Die keineswegs überbreite Lobby Schuberts wird in diesen Tagen auf eine harte Probe gestellt. "Uns ist das Herz schon in der ersten Halbzeit in die Hose gerutscht, wir waren deutlich verunsichert. Ich übernehme die Verantwortung", sagte der Trainer selbst, keineswegs verwundert über die immer lauter werdenden Diskussionen, die zehn Minuten vor dem Abpfiff auf dem Südteil der Haupttribüne in "Schubert-raus"- Rufen gipfelten. "Durch die Personalentscheidungen, die im Sommer getroffen wurden, bin ich bei einigen nicht mehr so beliebt", glaubt Schubert die Gründe zu kennen. Indirekt adressierte er seine Kritik an den ehemaligen Sportchef Helmut Schulte: "Wir sind hier immer einen gemeinsamen Weg gegangen. Aber der ist in der Öffentlichkeit nicht so benannt worden. Ich gelte daher bei dem einen oder anderen als derjenige, der hier die Leute aussortiert hat. Aber wir haben diese Entscheidungen immer gemeinsam getroffen."

Und so soll es laut Azzouzi auch bleiben: "Wir müssen jetzt die richtigen Entscheidungen treffen - gemeinsam mit André Schubert." Die Diskussion soll nicht allein über den Trainer, sondern auch mit ihm geführt werden.

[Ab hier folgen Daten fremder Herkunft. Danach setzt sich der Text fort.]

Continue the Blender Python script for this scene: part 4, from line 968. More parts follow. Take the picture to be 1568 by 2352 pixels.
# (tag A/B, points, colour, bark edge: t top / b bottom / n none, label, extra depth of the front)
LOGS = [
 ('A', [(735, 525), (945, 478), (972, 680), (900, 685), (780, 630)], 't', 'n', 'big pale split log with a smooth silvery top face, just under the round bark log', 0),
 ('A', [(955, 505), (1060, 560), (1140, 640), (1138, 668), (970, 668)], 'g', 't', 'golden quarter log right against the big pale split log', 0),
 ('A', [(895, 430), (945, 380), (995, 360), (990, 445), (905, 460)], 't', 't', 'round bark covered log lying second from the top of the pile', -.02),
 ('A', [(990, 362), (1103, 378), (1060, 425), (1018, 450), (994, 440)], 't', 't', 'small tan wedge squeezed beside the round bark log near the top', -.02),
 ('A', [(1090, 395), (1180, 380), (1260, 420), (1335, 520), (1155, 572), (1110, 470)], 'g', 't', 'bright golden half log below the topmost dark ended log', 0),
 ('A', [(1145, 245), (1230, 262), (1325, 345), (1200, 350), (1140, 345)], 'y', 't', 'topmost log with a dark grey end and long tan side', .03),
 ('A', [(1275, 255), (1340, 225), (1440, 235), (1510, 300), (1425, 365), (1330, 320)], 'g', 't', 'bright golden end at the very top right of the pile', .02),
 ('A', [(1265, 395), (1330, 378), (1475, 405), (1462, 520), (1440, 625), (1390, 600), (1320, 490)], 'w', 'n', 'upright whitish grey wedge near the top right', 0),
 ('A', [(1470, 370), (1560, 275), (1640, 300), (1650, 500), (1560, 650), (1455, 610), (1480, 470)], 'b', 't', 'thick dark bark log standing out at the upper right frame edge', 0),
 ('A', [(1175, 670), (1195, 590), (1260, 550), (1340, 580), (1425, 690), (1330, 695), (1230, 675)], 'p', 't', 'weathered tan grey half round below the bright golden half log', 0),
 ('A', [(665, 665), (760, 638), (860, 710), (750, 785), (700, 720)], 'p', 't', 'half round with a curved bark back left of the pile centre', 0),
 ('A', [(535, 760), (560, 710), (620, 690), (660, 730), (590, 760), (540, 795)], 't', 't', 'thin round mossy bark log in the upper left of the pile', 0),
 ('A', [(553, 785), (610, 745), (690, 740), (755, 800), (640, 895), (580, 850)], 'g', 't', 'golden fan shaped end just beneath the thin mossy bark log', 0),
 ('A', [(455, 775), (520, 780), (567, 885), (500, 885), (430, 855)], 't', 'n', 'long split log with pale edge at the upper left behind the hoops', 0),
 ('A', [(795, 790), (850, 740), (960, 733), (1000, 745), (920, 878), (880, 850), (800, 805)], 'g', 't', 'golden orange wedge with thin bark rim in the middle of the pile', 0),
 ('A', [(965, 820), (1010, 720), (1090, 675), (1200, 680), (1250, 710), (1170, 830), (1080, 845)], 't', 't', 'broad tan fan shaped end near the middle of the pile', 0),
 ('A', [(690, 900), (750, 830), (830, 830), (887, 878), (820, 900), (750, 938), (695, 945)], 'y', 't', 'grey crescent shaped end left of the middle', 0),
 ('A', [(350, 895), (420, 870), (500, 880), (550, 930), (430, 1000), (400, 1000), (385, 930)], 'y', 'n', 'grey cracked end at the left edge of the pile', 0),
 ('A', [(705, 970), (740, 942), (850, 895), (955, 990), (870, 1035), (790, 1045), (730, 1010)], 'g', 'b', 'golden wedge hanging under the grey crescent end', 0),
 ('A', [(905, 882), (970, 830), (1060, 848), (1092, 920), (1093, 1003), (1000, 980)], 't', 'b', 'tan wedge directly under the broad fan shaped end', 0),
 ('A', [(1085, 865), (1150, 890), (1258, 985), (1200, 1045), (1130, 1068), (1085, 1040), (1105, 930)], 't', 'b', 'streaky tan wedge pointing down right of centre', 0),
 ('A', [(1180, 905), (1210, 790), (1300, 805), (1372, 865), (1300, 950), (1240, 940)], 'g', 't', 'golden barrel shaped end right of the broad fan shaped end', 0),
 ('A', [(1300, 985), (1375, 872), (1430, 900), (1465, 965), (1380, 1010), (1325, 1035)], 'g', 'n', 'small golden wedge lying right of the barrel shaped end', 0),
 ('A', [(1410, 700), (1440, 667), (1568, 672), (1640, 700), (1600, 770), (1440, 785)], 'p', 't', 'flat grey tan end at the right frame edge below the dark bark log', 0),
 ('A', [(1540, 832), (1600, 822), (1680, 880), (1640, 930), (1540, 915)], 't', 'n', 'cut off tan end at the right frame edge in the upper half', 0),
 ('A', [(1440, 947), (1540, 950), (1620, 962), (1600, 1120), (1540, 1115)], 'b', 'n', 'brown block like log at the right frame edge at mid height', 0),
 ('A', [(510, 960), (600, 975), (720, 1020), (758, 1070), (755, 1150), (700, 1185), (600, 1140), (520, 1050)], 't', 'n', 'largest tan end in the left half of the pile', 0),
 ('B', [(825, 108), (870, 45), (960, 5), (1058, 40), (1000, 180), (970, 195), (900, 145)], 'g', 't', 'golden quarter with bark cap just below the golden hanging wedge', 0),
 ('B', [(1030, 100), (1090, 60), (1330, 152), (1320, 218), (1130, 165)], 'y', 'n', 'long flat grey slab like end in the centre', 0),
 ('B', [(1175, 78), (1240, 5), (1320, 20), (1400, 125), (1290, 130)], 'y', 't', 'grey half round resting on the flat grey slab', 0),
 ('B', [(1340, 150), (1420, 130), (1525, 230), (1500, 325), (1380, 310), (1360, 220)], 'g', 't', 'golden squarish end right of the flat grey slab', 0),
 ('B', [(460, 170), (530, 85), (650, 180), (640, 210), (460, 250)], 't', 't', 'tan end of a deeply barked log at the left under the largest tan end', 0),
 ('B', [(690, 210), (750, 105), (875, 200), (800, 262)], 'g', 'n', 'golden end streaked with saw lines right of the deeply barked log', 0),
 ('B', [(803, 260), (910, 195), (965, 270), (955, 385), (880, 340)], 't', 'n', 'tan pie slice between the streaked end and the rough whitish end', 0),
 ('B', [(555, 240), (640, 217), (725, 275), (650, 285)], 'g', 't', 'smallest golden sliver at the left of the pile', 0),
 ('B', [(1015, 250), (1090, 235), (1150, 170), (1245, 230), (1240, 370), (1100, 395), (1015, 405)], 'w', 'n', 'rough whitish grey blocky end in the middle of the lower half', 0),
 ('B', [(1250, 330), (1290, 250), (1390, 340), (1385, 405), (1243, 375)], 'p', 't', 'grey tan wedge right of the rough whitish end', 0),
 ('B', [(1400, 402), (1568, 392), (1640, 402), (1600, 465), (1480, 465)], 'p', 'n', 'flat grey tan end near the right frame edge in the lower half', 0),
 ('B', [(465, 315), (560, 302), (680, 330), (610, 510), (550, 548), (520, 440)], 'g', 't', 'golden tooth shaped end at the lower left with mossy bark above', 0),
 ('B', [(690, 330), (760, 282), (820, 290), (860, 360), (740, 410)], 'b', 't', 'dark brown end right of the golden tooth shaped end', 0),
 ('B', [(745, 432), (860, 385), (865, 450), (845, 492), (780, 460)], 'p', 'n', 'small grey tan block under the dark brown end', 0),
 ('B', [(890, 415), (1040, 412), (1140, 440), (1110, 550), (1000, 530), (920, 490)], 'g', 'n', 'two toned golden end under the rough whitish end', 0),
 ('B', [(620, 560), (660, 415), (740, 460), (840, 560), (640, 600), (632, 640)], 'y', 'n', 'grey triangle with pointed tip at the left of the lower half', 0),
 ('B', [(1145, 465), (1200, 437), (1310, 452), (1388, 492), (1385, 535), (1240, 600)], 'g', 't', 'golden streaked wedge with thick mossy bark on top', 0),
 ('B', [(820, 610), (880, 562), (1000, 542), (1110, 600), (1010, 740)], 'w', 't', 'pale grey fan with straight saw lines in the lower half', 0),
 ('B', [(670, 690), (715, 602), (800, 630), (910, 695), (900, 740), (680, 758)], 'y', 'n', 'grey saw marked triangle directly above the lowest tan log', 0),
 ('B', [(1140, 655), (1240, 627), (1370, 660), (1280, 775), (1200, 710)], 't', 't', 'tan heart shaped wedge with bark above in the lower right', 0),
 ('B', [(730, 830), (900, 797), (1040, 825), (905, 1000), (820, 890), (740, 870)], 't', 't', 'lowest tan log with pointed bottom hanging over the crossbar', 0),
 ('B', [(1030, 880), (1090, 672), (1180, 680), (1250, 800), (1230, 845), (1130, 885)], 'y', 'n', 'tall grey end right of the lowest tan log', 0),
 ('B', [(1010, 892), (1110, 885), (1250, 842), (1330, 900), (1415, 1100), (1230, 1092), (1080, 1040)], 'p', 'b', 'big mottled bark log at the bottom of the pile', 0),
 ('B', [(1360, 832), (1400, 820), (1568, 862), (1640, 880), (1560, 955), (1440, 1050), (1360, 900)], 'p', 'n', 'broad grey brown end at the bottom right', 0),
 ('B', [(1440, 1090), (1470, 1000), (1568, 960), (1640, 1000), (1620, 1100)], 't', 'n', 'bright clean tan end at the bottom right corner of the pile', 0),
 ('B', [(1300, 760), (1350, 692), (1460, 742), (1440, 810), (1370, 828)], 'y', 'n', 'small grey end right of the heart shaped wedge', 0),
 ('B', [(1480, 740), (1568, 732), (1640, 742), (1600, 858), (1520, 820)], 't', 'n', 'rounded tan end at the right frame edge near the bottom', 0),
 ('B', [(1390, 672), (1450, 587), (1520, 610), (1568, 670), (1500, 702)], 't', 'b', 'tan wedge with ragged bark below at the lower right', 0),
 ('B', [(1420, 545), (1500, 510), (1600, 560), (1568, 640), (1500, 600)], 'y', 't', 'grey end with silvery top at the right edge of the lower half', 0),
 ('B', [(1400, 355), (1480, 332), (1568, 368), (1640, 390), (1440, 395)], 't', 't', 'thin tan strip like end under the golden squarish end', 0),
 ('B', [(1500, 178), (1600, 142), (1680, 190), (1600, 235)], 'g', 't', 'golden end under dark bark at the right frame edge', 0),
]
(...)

Schubert hatte während der 90 Minuten am Millerntor alles versucht, hatte seinen Spielern aufmunternd applaudiert, sie angespornt, positive Signale ausgesandt. Allein, es half nichts. In der 83. Minute scheiterte der eingewechselte Mahir Saglik mit einem abgefälschten Schuss an Fejzic, fünf Minuten vor dem Abpfiff parierte der VfR-Torwart auch Sagliks Freistoß. Christopher Avevor vergab einen Kopfball in der Nachspielzeit kläglich, Daniel Ginczek zielte knapp vorbei. Dabei verschoss Aalens Valentini sogar noch einen von Bartels verursachten Foulelfmeter. "Wir müssen uns jetzt gemeinsam aus der Scheiße rausziehen", rät Mittelfeldspieler Patrick Funk. Ob das Präsidium zum gleichen Schluss kommt, scheint offen.